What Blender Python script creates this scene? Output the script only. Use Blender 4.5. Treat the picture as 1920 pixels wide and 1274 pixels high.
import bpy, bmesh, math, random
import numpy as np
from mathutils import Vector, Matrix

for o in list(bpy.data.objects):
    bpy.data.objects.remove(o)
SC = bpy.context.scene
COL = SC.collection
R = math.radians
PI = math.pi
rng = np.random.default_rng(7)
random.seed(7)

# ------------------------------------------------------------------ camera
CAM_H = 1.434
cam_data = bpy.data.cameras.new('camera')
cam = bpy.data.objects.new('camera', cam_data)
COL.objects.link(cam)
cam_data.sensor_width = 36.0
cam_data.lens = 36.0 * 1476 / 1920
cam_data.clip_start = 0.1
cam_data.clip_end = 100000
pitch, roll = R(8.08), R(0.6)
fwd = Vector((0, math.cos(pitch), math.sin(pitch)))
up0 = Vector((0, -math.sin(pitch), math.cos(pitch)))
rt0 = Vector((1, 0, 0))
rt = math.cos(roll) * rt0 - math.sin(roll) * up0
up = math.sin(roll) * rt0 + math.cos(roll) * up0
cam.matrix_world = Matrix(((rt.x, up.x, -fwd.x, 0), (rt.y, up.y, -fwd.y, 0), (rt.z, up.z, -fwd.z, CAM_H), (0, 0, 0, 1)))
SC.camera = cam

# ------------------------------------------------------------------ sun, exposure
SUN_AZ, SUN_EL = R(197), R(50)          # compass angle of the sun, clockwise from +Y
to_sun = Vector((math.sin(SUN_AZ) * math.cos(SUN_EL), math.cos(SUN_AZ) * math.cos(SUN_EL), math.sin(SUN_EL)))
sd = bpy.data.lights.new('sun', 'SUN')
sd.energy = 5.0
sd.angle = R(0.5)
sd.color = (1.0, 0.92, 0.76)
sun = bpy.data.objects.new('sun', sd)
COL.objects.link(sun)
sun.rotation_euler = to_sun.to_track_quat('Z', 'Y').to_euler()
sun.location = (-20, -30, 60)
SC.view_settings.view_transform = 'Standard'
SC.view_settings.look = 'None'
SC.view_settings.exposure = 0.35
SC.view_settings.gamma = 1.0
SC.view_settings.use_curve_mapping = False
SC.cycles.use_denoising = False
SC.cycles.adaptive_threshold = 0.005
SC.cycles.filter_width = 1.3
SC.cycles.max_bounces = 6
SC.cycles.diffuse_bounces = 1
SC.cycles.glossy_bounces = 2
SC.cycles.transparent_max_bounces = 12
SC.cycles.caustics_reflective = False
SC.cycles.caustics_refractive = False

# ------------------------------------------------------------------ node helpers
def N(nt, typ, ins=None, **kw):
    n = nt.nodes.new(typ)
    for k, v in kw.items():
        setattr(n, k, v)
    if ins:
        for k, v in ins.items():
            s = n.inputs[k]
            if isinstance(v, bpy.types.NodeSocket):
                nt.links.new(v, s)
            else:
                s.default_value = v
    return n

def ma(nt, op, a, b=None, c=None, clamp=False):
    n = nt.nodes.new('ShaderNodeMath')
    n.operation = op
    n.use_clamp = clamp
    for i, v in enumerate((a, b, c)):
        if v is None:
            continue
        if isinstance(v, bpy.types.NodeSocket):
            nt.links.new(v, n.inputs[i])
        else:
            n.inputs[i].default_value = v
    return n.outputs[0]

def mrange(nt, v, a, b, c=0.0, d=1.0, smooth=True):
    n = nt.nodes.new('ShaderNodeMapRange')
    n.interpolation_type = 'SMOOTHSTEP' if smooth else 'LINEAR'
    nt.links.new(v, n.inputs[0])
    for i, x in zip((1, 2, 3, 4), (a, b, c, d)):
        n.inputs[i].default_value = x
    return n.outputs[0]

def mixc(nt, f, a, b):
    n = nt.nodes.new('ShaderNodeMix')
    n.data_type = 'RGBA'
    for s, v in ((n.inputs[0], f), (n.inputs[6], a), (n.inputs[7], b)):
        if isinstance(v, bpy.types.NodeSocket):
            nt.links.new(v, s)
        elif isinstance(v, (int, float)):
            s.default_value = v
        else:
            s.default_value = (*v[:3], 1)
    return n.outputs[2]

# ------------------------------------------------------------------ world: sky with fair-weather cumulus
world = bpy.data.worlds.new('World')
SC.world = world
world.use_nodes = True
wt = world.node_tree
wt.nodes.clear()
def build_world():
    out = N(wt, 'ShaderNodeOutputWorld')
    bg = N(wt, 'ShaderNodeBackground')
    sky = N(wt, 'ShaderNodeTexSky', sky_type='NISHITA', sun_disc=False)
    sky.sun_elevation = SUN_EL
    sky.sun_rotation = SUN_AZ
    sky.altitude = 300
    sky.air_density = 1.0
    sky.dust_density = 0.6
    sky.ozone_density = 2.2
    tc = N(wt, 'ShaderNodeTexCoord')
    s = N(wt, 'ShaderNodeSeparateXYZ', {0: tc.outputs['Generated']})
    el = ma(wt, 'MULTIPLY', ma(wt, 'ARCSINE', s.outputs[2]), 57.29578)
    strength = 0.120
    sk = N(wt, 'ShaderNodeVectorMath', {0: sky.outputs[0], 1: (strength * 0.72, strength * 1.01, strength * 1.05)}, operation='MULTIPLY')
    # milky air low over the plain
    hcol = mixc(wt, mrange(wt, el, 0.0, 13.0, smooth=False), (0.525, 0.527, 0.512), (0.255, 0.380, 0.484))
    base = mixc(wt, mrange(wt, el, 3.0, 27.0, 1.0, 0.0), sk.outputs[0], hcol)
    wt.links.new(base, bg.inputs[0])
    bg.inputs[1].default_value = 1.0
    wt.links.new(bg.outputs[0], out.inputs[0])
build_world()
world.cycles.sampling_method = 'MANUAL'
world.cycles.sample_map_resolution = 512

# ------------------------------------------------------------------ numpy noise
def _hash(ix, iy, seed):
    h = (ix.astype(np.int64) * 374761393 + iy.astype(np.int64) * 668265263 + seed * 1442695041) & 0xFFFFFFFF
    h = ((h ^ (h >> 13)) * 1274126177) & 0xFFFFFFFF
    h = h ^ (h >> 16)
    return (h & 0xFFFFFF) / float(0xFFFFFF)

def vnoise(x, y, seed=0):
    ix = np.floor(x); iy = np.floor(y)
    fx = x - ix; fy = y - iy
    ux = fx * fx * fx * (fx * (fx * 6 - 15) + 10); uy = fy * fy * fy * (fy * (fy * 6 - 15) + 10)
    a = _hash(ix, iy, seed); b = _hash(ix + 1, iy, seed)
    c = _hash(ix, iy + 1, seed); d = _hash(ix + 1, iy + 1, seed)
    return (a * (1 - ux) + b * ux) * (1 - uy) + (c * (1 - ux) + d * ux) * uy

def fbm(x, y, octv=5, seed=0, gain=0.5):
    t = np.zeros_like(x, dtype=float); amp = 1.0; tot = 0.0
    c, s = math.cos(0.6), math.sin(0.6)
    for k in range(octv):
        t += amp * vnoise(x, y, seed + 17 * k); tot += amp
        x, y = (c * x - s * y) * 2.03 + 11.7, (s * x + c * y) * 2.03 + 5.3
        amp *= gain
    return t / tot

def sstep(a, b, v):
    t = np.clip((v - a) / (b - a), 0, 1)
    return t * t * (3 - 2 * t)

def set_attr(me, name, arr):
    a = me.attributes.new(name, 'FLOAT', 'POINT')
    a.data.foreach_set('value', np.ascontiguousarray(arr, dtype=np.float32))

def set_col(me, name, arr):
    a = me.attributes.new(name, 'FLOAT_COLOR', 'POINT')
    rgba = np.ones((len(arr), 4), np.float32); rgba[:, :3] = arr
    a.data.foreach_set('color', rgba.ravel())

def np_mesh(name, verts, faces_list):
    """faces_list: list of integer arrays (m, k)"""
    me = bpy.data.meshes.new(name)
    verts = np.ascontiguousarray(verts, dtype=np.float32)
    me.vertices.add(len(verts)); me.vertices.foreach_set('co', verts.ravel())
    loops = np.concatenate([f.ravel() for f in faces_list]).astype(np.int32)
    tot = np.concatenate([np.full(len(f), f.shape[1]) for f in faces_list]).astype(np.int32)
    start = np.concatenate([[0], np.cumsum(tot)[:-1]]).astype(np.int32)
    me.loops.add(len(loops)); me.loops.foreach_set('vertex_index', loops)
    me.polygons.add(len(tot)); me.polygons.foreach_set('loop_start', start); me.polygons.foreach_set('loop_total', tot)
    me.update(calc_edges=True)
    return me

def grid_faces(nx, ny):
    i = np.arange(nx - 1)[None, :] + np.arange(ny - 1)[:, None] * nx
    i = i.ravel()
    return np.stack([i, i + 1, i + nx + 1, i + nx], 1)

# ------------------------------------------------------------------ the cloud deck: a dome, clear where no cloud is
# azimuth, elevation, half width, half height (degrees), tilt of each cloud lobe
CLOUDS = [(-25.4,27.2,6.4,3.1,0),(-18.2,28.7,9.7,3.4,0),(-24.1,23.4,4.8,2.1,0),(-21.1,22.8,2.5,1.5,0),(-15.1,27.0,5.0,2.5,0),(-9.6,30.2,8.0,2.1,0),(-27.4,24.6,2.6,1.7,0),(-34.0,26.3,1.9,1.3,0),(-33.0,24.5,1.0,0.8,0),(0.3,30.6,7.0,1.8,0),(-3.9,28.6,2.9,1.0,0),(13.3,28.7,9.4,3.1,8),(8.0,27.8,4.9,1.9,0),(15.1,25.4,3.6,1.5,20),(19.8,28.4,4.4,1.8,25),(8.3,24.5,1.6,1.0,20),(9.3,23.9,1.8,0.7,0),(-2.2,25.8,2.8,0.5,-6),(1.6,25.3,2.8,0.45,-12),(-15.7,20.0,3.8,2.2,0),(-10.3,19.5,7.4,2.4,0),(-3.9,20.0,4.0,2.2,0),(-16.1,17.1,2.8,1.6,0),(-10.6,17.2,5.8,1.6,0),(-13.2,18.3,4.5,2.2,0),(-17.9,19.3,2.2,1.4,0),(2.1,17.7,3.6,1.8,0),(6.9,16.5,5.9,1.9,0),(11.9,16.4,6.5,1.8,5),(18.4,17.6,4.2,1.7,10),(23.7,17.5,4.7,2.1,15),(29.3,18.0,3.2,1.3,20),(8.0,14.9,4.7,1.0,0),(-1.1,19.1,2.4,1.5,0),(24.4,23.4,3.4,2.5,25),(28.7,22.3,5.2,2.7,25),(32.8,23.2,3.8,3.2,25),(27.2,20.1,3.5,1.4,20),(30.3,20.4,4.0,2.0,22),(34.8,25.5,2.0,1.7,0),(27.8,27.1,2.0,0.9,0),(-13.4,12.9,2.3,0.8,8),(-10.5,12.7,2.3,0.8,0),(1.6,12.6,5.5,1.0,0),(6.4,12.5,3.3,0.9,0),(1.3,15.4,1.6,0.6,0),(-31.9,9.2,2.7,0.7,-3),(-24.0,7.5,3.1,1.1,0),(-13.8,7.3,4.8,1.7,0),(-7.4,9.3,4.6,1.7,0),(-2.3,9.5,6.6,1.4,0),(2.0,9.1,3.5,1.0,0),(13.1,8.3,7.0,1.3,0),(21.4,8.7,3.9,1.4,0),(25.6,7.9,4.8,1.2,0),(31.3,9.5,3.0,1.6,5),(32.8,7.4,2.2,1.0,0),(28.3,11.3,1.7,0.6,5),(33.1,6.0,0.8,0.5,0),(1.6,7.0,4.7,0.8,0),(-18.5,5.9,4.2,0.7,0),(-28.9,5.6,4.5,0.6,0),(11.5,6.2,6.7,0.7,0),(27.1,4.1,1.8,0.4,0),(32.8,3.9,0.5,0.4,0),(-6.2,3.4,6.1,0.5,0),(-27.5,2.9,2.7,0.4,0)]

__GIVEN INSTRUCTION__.
Emit, unaltered, the lines from the top of the listing down through the line that holds "SC.cycles.caustics_refractive = False"; emit nothing else.

__ANSWER FOR THE TASK__.
What Blender Python script creates this scene? Output the script only. Use Blender 4.5. Treat the picture as 1920 pixels wide and 1274 pixels high.
import bpy, bmesh, math, random
import numpy as np
from mathutils import Vector, Matrix

for o in list(bpy.data.objects):
    bpy.data.objects.remove(o)
SC = bpy.context.scene
COL = SC.collection
R = math.radians
PI = math.pi
rng = np.random.default_rng(7)
random.seed(7)

# ------------------------------------------------------------------ camera
CAM_H = 1.434
cam_data = bpy.data.cameras.new('camera')
cam = bpy.data.objects.new('camera', cam_data)
COL.objects.link(cam)
cam_data.sensor_width = 36.0
cam_data.lens = 36.0 * 1476 / 1920
cam_data.clip_start = 0.1
cam_data.clip_end = 100000
pitch, roll = R(8.08), R(0.6)
fwd = Vector((0, math.cos(pitch), math.sin(pitch)))
up0 = Vector((0, -math.sin(pitch), math.cos(pitch)))
rt0 = Vector((1, 0, 0))
rt = math.cos(roll) * rt0 - math.sin(roll) * up0
up = math.sin(roll) * rt0 + math.cos(roll) * up0
cam.matrix_world = Matrix(((rt.x, up.x, -fwd.x, 0), (rt.y, up.y, -fwd.y, 0), (rt.z, up.z, -fwd.z, CAM_H), (0, 0, 0, 1)))
SC.camera = cam

# ------------------------------------------------------------------ sun, exposure
SUN_AZ, SUN_EL = R(197), R(50)          # compass angle of the sun, clockwise from +Y
to_sun = Vector((math.sin(SUN_AZ) * math.cos(SUN_EL), math.cos(SUN_AZ) * math.cos(SUN_EL), math.sin(SUN_EL)))
sd = bpy.data.lights.new('sun', 'SUN')
sd.energy = 5.0
sd.angle = R(0.5)
sd.color = (1.0, 0.92, 0.76)
sun = bpy.data.objects.new('sun', sd)
COL.objects.link(sun)
sun.rotation_euler = to_sun.to_track_quat('Z', 'Y').to_euler()
sun.location = (-20, -30, 60)
SC.view_settings.view_transform = 'Standard'
SC.view_settings.look = 'None'
SC.view_settings.exposure = 0.35
SC.view_settings.gamma = 1.0
SC.view_settings.use_curve_mapping = False
SC.cycles.use_denoising = False
SC.cycles.adaptive_threshold = 0.005
SC.cycles.filter_width = 1.3
SC.cycles.max_bounces = 6
SC.cycles.diffuse_bounces = 1
SC.cycles.glossy_bounces = 2
SC.cycles.transparent_max_bounces = 12
SC.cycles.caustics_reflective = False
SC.cycles.caustics_refractive = False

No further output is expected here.